The man who masterminded the 1998 US embassy bombings in East Africa has reportedly been killed in US air strikes in Somalia.

Reports reaching here on Wednesday indicated that Fazul Abdullah Mohammed was among dozens of people killed in air strikes launched by U.S. forces in southern Somalia early this week.

The 32-year-old Mohammed allegedly planned the attacks on the U.S. embassies in Kenya and Tanzania which killed more than 200 people. He is also believed to have planned the 2002 Paradise Hotel bombing in Kenyan coastal city of Mombasa.
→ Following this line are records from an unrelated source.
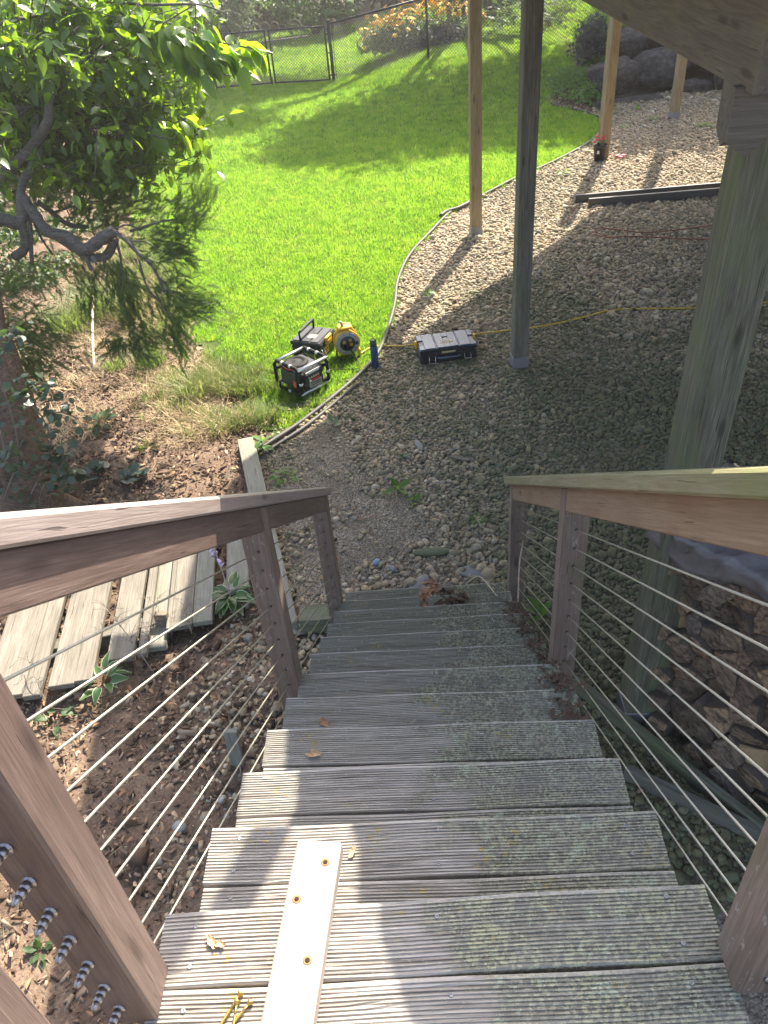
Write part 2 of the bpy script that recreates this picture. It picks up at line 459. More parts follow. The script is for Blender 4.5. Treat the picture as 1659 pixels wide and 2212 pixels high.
def tarp_mat():
    k = Mat('brown_tarp'); n = k.noise(k.coords((1, 1, 1)), 9, 5, .6)
    return k.out(k.ramp(n, [(.3, (.12, .10, .092)), (.7, (.22, .195, .185))]), .33, k.bump(n, .25, .01), .6)
P['tarp'] = tarp_mat()
def log_end():
    k = Mat('split_log_face'); oi = k.n('ObjectInfo').outputs['Random']
    g = k.noise(k.coords((30, 5, 30)), 1.5, 5, .65, .6)
    base = k.ramp(oi, [(0, (.16, .112, .082)), (.3, (.26, .18, .125)), (.5, (.39, .25, .15)), (.65, (.21, .168, .136)), (.85, (.42, .28, .16)), (1, (.52, .35, .19))])
    c = k.mix(k.ramp(g, [(.35, 1.0), (.65, 0.0)]), base, (.055, .042, .034))
    return k.out(c, .85, k.bump(g, .7, .008), .2)
P['logend'] = log_end()
P['logbark'] = plain('log_bark', (.12, .092, .072), .95, var=.5, bump=1., sc=40)
P['logpale'] = plain('pale_split_wood', (.36, .25, .13), .8, var=.3, bump=.6, sc=45)

def boulder_mat():
    k = Mat('fieldstone'); c0 = k.coords((1, 1, 1)); n = k.noise(c0, 4, 7, .7); f = k.noise(c0, 40, 4, .7)
    c = k.ramp(n, [(.3, (.055, .047, .042)), (.5, (.105, .09, .082)), (.72, (.20, .175, .16))])
    c = k.mix(k.ramp(f, [(.55, 0.0), (.75, .5)]), c, (.40, .38, .36))
    return k.out(c, .9, k.bump(k.math('ADD', n, k.math('MULTIPLY', f, .5)), 1.0, .09), .2)
P['boulder'] = boulder_mat()

def pebble_mat():
    k = Mat('river_pebble'); oi = k.n('ObjectInfo'); r = oi.outputs['Random']
    c = k.ramp(r, [(0, (.15, .122, .08)), (.16, (.30, .23, .135)), (.34, (.45, .34, .195)), (.5, (.24, .205, .145)), (.64, (.52, .41, .25)), (.76, (.115, .095, .068)), (.86, (.60, .50, .35)), (.94, (.20, .18, .15)), (1, (.36, .22, .13))])
    n = k.noise(k.coords((1, 1, 1)), 3.5, 4, .65)
    c = k.mix(k.math('MULTIPLY', n, .4), c, (.16, .14, .11))
    pos = k.n('NewGeometry').outputs['Position']; sp = k.n('SeparateXYZ', {0: pos})
    mo = k.noise(pos, .55, 4, .6); fm = k.noise(pos, 9, 3, .6)
    xr = k.n('MapRange', {'Value': sp.outputs[0], 1: -.3, 2: 1.3, 3: -.10, 4: .17}).outputs[0]
    yr = k.n('MapRange', {'Value': sp.outputs[1], 1: 5.8, 2: 9.5, 3: .08, 4: -.25}).outputs[0]
    m = k.math('ADD', k.math('ADD', mo, k.math('MULTIPLY', k.math('SUBTRACT', fm, .5), .6)), k.math('ADD', xr, yr))
    c = k.mix(k.math('MULTIPLY', k.ramp(m, [(.48, 0.0), (.66, 1.0)]), .72), c, (.062, .080, .030))
    return k.out(c, .75, None, .3)
P['pebble'] = pebble_mat()
def grit_mat():
    k = Mat('fine_gravel'); pos = k.n('NewGeometry').outputs['Position']
    v = k.n('TexVoronoi', {'Vector': pos, 'Scale': 95.0}); rc = k.n('SeparateColor', {0: v.outputs['Color']}).outputs[0]
    c = k.ramp(rc, [(0, (.10, .085, .065)), (.35, (.22, .185, .14)), (.7, (.34, .29, .22)), (1, (.46, .41, .33))])
    n = k.noise(pos, 2.2, 5, .6); c = k.mix(k.ramp(n, [(.35, .75), (.65, 0.0)]), c, (.085, .068, .05))
    h = k.ramp(v.outputs['Distance'], [(0, 1.0), (.6, 0.0)])
    return k.out(c, .9, k.bump(h, .8, .006), .2)
P['grit'] = grit_mat()
def soil_mat(name, a, b, c_, sc=1.0):
    k = Mat(name); pos = k.n('NewGeometry').outputs['Position']
    n = k.noise(pos, 3.0 * sc, 7, .7); f = k.noise(pos, 60 * sc, 4, .7)
    c = k.ramp(k.math('ADD', k.math('MULTIPLY', n, .55), k.math('MULTIPLY', f, .45)), [(.36, a), (.5, b), (.64, c_)])
    return k.out(c, .95, k.bump(f, .8, .01), .15)
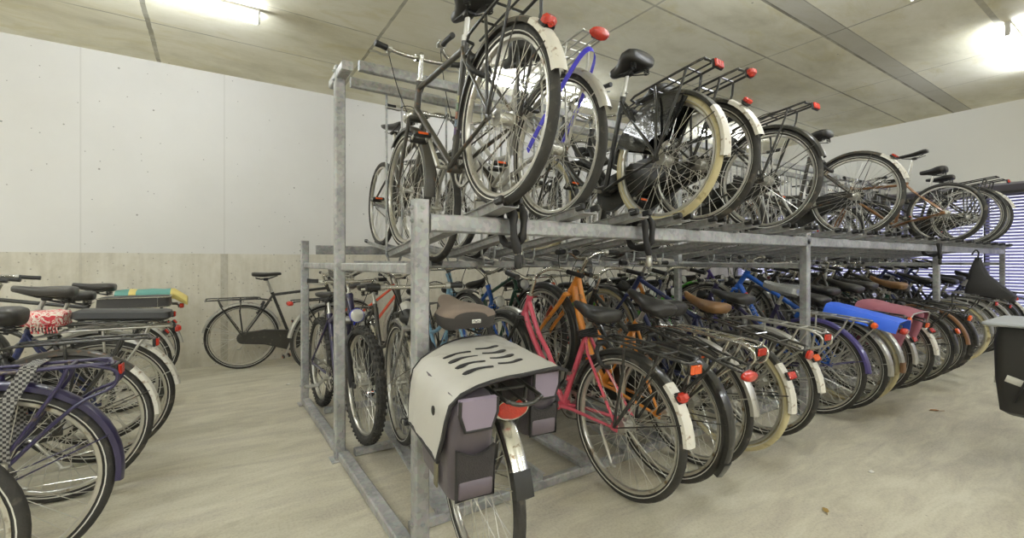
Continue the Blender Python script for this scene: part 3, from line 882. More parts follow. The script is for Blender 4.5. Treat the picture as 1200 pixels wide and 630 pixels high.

Mohammed, one of FBI's most wanted terrorists who has evaded capture for eight years, was allegedly harbored by a Somali Islamic movement that was ousted late last month by the Ethiopia-backed Somali transitional government.

Washington has long said al-Qaeda suspects linked to the embassy bombings in East Africa took refuge in Somalia. It also accuses members of the Somali Islamic movement, Supreme Council of Islamic Courts (SCIC), of having links to al-Qaeda.

Mohammed joined al-Qaeda in Afghanistan and was trained therewith Osama bin Laden, the terror network's leader, according to the transcript of an FBI interrogation of a known associate.

The U.S. air strikes are underway as the transitional government has called for all clan militia to assemble at designated points across the country to disarm, retrain and join the national army.